EXERCISE:
Take the records below from their first line to the line with "C = scene.collection", and restate those lines word for word.
+ + +
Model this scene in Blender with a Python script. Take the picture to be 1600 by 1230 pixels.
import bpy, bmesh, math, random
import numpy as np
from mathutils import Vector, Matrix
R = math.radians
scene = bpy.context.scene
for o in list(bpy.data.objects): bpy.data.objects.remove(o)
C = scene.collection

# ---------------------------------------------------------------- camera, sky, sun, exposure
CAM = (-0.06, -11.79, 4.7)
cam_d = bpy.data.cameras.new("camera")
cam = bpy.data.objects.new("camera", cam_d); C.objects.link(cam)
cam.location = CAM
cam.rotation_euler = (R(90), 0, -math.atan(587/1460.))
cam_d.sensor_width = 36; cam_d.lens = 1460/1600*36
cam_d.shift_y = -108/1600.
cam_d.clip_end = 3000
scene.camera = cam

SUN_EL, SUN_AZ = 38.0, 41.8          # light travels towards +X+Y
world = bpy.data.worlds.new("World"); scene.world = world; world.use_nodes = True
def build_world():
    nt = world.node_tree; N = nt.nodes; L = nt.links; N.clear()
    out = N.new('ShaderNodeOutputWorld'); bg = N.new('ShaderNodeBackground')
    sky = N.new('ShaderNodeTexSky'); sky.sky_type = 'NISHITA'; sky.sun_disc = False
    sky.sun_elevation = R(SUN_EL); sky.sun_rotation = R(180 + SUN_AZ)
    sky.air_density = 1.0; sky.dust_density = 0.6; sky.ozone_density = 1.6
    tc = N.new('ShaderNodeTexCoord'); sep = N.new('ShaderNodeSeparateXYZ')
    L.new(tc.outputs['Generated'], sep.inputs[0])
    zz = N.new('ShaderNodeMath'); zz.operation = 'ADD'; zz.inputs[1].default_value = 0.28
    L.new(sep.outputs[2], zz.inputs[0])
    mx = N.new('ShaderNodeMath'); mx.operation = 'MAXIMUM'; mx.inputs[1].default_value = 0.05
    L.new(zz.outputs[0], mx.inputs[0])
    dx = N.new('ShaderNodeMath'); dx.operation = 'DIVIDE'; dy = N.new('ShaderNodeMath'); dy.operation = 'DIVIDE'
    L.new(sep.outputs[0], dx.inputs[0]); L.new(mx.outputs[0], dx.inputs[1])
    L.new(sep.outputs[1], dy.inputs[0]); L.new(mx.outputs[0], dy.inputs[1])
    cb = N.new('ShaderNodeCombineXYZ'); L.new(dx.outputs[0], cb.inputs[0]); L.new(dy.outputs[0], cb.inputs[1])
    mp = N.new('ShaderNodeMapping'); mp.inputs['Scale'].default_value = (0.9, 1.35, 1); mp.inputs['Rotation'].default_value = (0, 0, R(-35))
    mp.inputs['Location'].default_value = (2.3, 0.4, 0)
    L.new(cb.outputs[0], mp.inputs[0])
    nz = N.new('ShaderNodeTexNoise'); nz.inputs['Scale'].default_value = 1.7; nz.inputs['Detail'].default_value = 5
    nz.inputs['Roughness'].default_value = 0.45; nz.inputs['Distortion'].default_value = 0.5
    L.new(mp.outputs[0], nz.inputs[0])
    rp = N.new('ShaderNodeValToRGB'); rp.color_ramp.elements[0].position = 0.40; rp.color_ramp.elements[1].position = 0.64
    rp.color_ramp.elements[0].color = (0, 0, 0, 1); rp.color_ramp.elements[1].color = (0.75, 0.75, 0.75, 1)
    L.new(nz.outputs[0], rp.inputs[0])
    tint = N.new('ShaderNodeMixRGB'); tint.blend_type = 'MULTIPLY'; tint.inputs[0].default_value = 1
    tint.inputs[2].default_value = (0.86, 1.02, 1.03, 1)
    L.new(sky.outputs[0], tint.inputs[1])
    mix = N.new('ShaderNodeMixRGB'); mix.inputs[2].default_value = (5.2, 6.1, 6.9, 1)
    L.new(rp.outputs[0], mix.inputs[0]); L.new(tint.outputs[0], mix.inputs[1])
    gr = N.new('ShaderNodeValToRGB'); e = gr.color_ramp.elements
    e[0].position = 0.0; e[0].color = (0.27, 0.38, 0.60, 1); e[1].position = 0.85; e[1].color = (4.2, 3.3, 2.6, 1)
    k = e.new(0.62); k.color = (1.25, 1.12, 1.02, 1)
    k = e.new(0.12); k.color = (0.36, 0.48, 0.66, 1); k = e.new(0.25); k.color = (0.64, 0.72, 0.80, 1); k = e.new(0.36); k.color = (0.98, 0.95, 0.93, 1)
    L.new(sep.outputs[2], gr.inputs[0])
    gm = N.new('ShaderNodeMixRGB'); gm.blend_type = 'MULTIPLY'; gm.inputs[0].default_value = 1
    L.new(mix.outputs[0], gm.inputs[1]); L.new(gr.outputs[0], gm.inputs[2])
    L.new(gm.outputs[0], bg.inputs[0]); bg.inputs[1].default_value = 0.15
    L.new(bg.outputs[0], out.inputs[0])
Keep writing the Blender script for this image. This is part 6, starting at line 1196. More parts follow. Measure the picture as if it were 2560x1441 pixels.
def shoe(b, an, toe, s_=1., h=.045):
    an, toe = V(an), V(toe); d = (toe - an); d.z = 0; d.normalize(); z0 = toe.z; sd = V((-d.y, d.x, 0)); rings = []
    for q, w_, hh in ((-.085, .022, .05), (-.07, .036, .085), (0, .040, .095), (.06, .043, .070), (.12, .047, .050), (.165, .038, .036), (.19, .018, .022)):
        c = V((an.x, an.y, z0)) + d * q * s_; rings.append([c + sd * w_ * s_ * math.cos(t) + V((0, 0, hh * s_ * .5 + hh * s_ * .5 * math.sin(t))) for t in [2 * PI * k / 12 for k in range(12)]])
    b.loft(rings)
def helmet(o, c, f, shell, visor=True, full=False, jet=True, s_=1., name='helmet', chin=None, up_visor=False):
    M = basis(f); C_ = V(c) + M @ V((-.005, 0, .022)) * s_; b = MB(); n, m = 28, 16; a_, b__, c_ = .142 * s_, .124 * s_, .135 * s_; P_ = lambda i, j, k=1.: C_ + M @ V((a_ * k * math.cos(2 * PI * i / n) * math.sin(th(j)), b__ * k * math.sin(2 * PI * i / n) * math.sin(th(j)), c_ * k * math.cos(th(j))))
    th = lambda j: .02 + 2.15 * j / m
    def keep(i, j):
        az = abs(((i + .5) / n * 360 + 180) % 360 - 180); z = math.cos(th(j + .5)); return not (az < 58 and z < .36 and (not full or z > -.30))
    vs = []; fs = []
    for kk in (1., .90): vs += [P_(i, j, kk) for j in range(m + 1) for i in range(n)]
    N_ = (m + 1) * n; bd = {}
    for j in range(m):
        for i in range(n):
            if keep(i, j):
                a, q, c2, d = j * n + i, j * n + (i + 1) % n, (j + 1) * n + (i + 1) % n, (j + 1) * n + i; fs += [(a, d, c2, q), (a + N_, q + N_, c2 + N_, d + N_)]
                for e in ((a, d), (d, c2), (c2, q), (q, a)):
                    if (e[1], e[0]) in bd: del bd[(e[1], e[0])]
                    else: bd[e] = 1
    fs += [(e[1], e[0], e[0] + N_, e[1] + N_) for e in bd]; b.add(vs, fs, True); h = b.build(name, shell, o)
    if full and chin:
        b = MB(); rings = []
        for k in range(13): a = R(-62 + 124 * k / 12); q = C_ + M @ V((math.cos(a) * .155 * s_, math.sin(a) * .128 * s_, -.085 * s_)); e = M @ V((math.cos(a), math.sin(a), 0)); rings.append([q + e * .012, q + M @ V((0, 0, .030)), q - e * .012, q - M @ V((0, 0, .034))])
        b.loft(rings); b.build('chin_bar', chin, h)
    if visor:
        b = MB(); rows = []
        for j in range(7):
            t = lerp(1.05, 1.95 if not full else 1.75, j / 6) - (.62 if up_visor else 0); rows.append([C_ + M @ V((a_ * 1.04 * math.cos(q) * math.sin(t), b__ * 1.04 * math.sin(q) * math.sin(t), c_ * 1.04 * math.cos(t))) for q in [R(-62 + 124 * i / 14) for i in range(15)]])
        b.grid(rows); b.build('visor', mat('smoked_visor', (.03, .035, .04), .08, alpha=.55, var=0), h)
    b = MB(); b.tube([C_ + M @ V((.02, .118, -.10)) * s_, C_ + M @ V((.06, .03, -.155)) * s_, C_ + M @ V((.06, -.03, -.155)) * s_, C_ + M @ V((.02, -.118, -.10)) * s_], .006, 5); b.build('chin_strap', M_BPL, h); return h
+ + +
TASK RESPONSE:
Model this scene in Blender with a Python script. Take the picture to be 1600 by 1230 pixels.
import bpy, bmesh, math, random
import numpy as np
from mathutils import Vector, Matrix
R = math.radians
scene = bpy.context.scene
for o in list(bpy.data.objects): bpy.data.objects.remove(o)
C = scene.collection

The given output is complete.